Support Pakistan only if it acts against all terror groups: US task force
By Arun Kumar, IANSSaturday, November 13, 2010
WASHINGTON - The United States should invest in a long-term partnership with Pakistan, but only if Pakistan takes action against all terrorist organizations, including the Lashkar-e-Taeba (LeT), blamed for the Mumbai terror attacks, an independent task force has recommended.
In a 98-page report, sponsored by the Council on Foreign Relations, a research centre and think tank, the task force also says the United States consider drastically cutting the number of troops in Afghanistan unless the current strategy starts to show signs of progress.
The report encompasses analysis and recommendations on US policy in Afghanistan and Pakistan from a 25-member bipartisan task force composed of high-profile military and national security experts. It was chaired by former Deputy Secretary of State Richard Armitage and former National Security Adviser Samuel “Sandy” Berger.
The group “conditionally” endorses the current US policy in Afghanistan, including plans for a conditions-based military drawdown in July 2011, but warns that America “cannot afford to continue down this costly path” without the potential for lasting progress.
Discussing the report at a news conference Friday , Armitage, who served as deputy secretary of state under President George W. Bush, said Pakistan needs to do a better job pursuing and disabling Pakistan-based terror groups such as the Haqqani Network and Lashkar-e-Taeba, in the same way that it worries about the Pakistani Taliban.
“If we can’t be successful in either jaw-boning, pressuring, or ’sticks-and-carroting’ them into this (fighting the Haqqani Network and LeT), then in the long run we are dealing with a very dangerous situation,” he warned.
The panel recommends that the US maintain existing levels of economic and technical assistance for reconstruction efforts in Pakistan after the devastating summer floods there, and expanding training and equipment for police, paramilitaries, and the Pakistani army.

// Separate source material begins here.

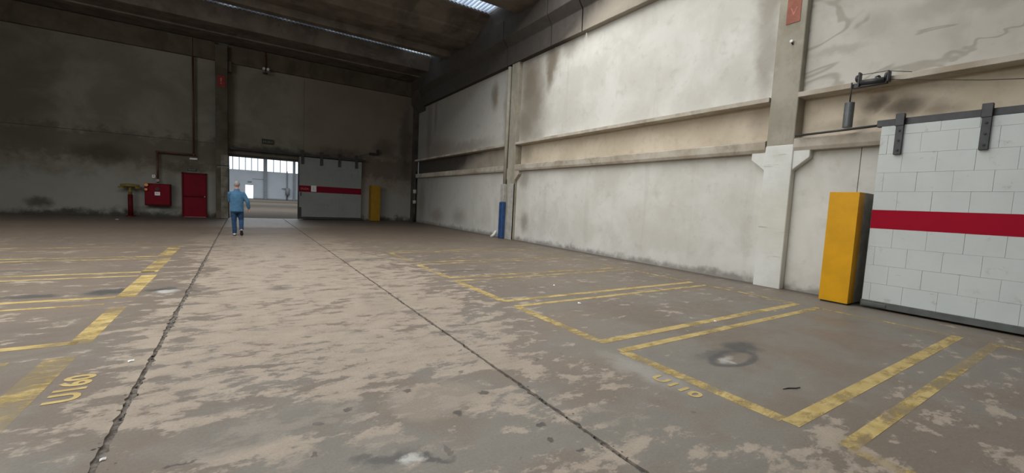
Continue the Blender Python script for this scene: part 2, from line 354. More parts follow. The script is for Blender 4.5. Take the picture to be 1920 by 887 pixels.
M = dict(
    floor=floor_material(), joint=joint_material(),
    line=line_material('floor_paint', 0.45, 0.30), line_worn=line_material('floor_paint_worn', 0.51, 0.16),
    line_faint=line_material('floor_paint_faint', 0.54, 0.10), text=line_material('floor_lettering', 0.36, 0.3),
    rwall=right_wall_material(), bwall=back_wall_material(),
    web=web_material(),
    flange=concrete('beam_flange', (0.36, 0.31, 0.24), (0.50, 0.46, 0.39), (0.17, 0.14, 0.105), 0.4, 1.4, False),
    pilaster=concrete('pilaster_concrete', (0.30, 0.28, 0.22), (0.38, 0.355, 0.29), (0.20, 0.17, 0.12), 0.5, 1.5),
    pilaster_white=board_marked_paint(),
    soot_and_shade=concrete('sooty_concrete', (0.055, 0.049, 0.043), (0.085, 0.074, 0.063), (0.05, 0.043, 0.036), 0.5),
    girder=girder_material(),
    ceil=concrete('roof_beam_concrete', (0.120, 0.100, 0.082), (0.175, 0.148, 0.120), (0.07, 0.058, 0.046), 0.6, 0.9, False),
    column=concrete('dark_column', (0.075, 0.062, 0.046), (0.115, 0.098, 0.076), (0.05, 0.042, 0.032), 0.5),
    jamb=concrete('jamb_blocks', (0.14, 0.13, 0.10), (0.24, 0.23, 0.19), (0.06, 0.055, 0.045), 0.6, 2.2),
    topbeam=concrete('wall_beam_concrete', (0.085, 0.070, 0.050), (0.12, 0.098, 0.072), (0.05, 0.042, 0.03), 0.5),
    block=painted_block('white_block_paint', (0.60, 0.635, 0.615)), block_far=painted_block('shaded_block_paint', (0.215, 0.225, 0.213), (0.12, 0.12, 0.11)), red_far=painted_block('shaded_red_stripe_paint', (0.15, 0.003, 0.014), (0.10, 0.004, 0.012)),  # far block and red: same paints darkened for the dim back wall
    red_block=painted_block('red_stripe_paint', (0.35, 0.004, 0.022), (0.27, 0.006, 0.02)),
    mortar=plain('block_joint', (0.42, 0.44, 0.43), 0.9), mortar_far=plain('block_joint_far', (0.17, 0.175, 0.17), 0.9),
    steel=plain('dark_steel', (0.050, 0.051, 0.052), 0.5, 0.3), rail=plain('grey_green_steel', (0.10, 0.108, 0.10), 0.55, 0.1),
    black=plain('black_steel', (0.022, 0.021, 0.020), 0.6), weight=plain('grey_counterweight_paint', (0.115, 0.125, 0.125), 0.45, 0.2),
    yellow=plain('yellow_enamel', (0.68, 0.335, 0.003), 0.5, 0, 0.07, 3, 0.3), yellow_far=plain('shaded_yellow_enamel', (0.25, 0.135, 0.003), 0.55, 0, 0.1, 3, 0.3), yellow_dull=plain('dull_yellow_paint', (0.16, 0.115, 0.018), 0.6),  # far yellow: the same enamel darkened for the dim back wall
    red=plain('red_enamel', (0.150, 0.002, 0.010), 0.55, 0, 0.1, 4, 0.15), red_dark=plain('dark_red_paint', (0.08, 0.004, 0.007), 0.6, 0, 0.1, 4, 0.15),
    pipe_red=plain('oxide_red_pipe', (0.085, 0.028, 0.018), 0.5), dirty_white=plain('dirty_white_paint', (0.40, 0.39, 0.35), 0.7), white=plain('white_plastic', (0.72, 0.72, 0.70), 0.5),
    amber=plain('amber_lens', (0.75, 0.30, 0.10), 0.3), blue=plain('blue_paint', (0.022, 0.065, 0.19), 0.5),
    sign_dark=plain('dark_green_sign', (0.022, 0.028, 0.022), 0.5), sign_ink=plain('grey_lettering', (0.22, 0.22, 0.21), 0.5),
    red_sign=plain('faded_red_plate', (0.30, 0.10, 0.06), 0.7), red_sign_dark=plain('red_plate', (0.22, 0.022, 0.018), 0.6),
    pale_red=plain('pale_red_print', (0.50, 0.16, 0.13), 0.6), far_wall=plain('pale_blue_grey_wall', (0.44, 0.47, 0.51), 0.8, 0, 0.05, 0.3),
    far_col=plain('grey_far_column', (0.20, 0.215, 0.235), 0.7), frame=plain('window_steel', (0.40, 0.42, 0.44), 0.6),
    far_floor=plain('far_floor_concrete', (0.115, 0.094, 0.074), 0.95, 0, 0.06, 0.3, 0.1),
    outer=plain('outside_render', (0.40, 0.38, 0.34), 0.9), sheet=sheet_material(), glass=glass_material(),
    skin=plain('skin', (0.46, 0.24, 0.17), 0.55, 0, 0.06), hair=hair_material(),
    shirt=plain('blue_denim_shirt', (0.062, 0.150, 0.255), 0.85, 0, 0.14, 14, 0.2), jeans=plain('dark_blue_jeans', (0.022, 0.055, 0.115), 0.85, 0, 0.25, 10, 0.2),
    shoe=plain('dark_shoe', (0.04, 0.035, 0.035), 0.6), sole=plain('pale_sole', (0.60, 0.58, 0.55), 0.6),
    paper=plain('white_scrap', (0.75, 0.75, 0.72), 0.8), stick=plain('dark_stick', (0.05, 0.045, 0.04), 0.8),
    chrome=plain('worn_chrome', (0.55, 0.55, 0.55), 0.25, 0.9), ground=plain('outside_ground', (0.42, 0.42, 0.40), 0.9),
)

# ------------------------------------------------------------------ object helpers
WL = {}                                           # world location of every object made
def empty(name, loc, label=None, cat=None, group=None, kind=None):
    o = bpy.data.objects.new(name, None); COL.objects.link(o); o.location = loc; WL[o.name] = Vector(loc)
    o.empty_display_size = 0.1
    tag(o, label, cat, group, kind); return o
def tag(o, label=None, cat=None, group=None, kind=None):
    if label: o['label'] = label
    if cat: o['category'] = cat
    if group: o['group'] = group
    if kind: o['kind'] = kind
    return o
def add(name, bm, mat, parent=None, smooth=False):
    xs = [v.co for v in bm.verts]
    lo = Vector((min(v.x for v in xs), min(v.y for v in xs), min(v.z for v in xs)))
    hi = Vector((max(v.x for v in xs), max(v.y for v in xs), max(v.z for v in xs)))
    org = Vector(((lo.x + hi.x) / 2, (lo.y + hi.y) / 2, lo.z))
    bmesh.ops.translate(bm, verts=bm.verts, vec=-org)
    bmesh.ops.recalc_face_normals(bm, faces=bm.faces)
    if smooth:
        for f in bm.faces: f.smooth = True
    me = bpy.data.meshes.new(name); bm.to_mesh(me); bm.free()
    me.materials.append(M[mat])
    return place(name, me, org, parent)
def place(name, me, org, parent=None, rot=None):
    o = bpy.data.objects.new(name, me); COL.objects.link(o); org = Vector(org)
    o.parent = parent
    o.location = org - (WL[parent.name] if parent else Vector())
    if rot: o.rotation_euler = rot
    WL[o.name] = org
    return o
def bbox(bm, x0, x1, y0, y1, z0, z1, bev=0.0):
    t = bmesh.new()
    vs = [t.verts.new((x, y, z)) for x in (x0, x1) for y in (y0, y1) for z in (z0, z1)]
    for f in ((0, 1, 3, 2), (4, 6, 7, 5), (0, 4, 5, 1), (2, 3, 7, 6), (0, 2, 6, 4), (1, 5, 7, 3)):
        t.faces.new([vs[i] for i in f])
    bmesh.ops.recalc_face_normals(t, faces=t.faces)
    if bev: bmesh.ops.bevel(t, geom=list(t.edges), offset=bev, segments=1, affect='EDGES')
    me = bpy.data.meshes.new('tmp'); t.to_mesh(me); t.free(); bm.from_mesh(me); bpy.data.meshes.remove(me)
    return bm
def box(name, x0, x1, y0, y1, z0, z1, mat, parent=None, bev=0.0):
    return add(name, bbox(bmesh.new(), x0, x1, y0, y1, z0, z1, bev), mat, parent)
def prism(name, pts, axis, a0, a1, mat, parent=None, bev=0.0):
    """extrude a 2D outline: axis 'X' -> pts are (y,z); 'Y' -> (x,z); 'Z' -> (x,y)"""
    bm = bmesh.new()
    def P(p, a): return {'X': (a, p[0], p[1]), 'Y': (p[0], a, p[1]), 'Z': (p[0], p[1], a)}[axis]
    lo = [bm.verts.new(P(p, a0)) for p in pts]; hi = [bm.verts.new(P(p, a1)) for p in pts]
    bm.faces.new(lo); bm.faces.new(hi[::-1]); n = len(pts)
    for i in range(n): bm.faces.new((lo[i], hi[i], hi[(i + 1) % n], lo[(i + 1) % n]))
    if bev: bmesh.ops.bevel(bm, geom=list(bm.edges), offset=bev, segments=1, affect='EDGES')
    return add(name, bm, mat, parent)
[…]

The independent report, titled “US Strategy for Pakistan and Afghanistan,” precedes the Obama administration’s planned review of US policy in Afghanistan, due in December. The task force panel asks whether the “cloudy picture and high costs” should push the United States to “downsize its ambitions and reduce its military presence in Afghanistan.”
“After nine years of US war in the region, time and patience are understandably short,” the report reads, acknowledging America’s huge budget deficits and sluggish economic recovery.
The task force recommendations for Afghanistan include, among others, shifting a greater burden of that country’s security to Afghan forces, and encouraging political reform, national reconciliation, and regional diplomacy.